You can see that CNN and MSNBC spend those 15 minutes covering the Pelosi attack, while Fox News' Tucker Carlson instead covers Elon Musk's Twitter takeover.

What about those same 15 minutes, but at 4 second resolution and adding the BBC?

time ./vechancompare.pl 20221029000000 20221029001500 CNN,MSNBC,FOXNEWS,BBCNEWS 250x150 4

This outputs the following result:

At this much finer temporal resolution, you can see how much of CNN and MSNBC's coverage of the Pelosi story is made up of commentary, with CNN leveraging a panel format for part of its coverage and MSNBC sticking largely to single interviews. BBC News offers the most diverse coverage of the four channels, mixing Iran, Pelosi, Twitter, Ukraine, Brazil, Pakistan and Twitter again all in the same 15 minutes.

What if we want to see a two-hour window instead of just 15 minutes? Using the same command, but just extending the End Date and again using 60 second resolution:

time ./vechancompare.pl 20221029000000 20221029020000 CNN,MSNBC,FOXNEWS,BBCNEWS 250x150 60

This outputs the following result:

Note that the images are slightly different from the original 60 second comparison that was just for the 15 minute window. This is because the original comparison did not include BBC News. The comparison tool adjusts the start time slightly to align all of the selected channels so may sometimes vary slightly.

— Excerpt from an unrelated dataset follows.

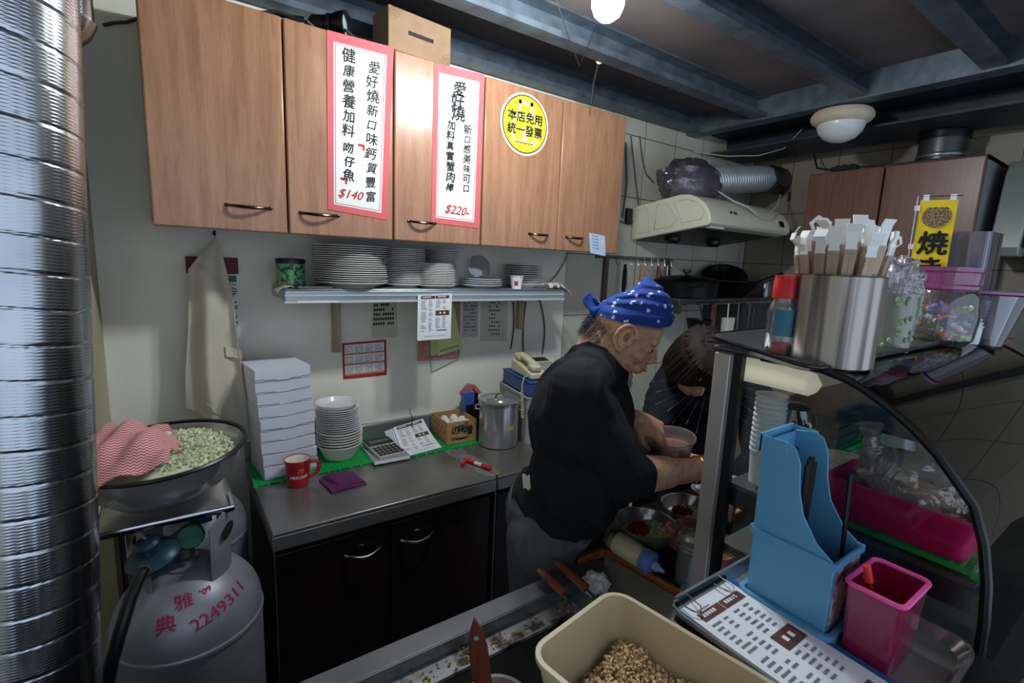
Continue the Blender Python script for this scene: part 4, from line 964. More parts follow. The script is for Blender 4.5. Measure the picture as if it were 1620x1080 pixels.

Note that this is an extremely experimental tool. At this time it will error if there are any gaps in any of the channels. If you receive errors about pixels or memory from ImageMagick, you should reduce the time span and/or resolution to reduce the size of the final image grid produced.

We are tremendously excited about the kinds of new comparative analyses this tool will make possible!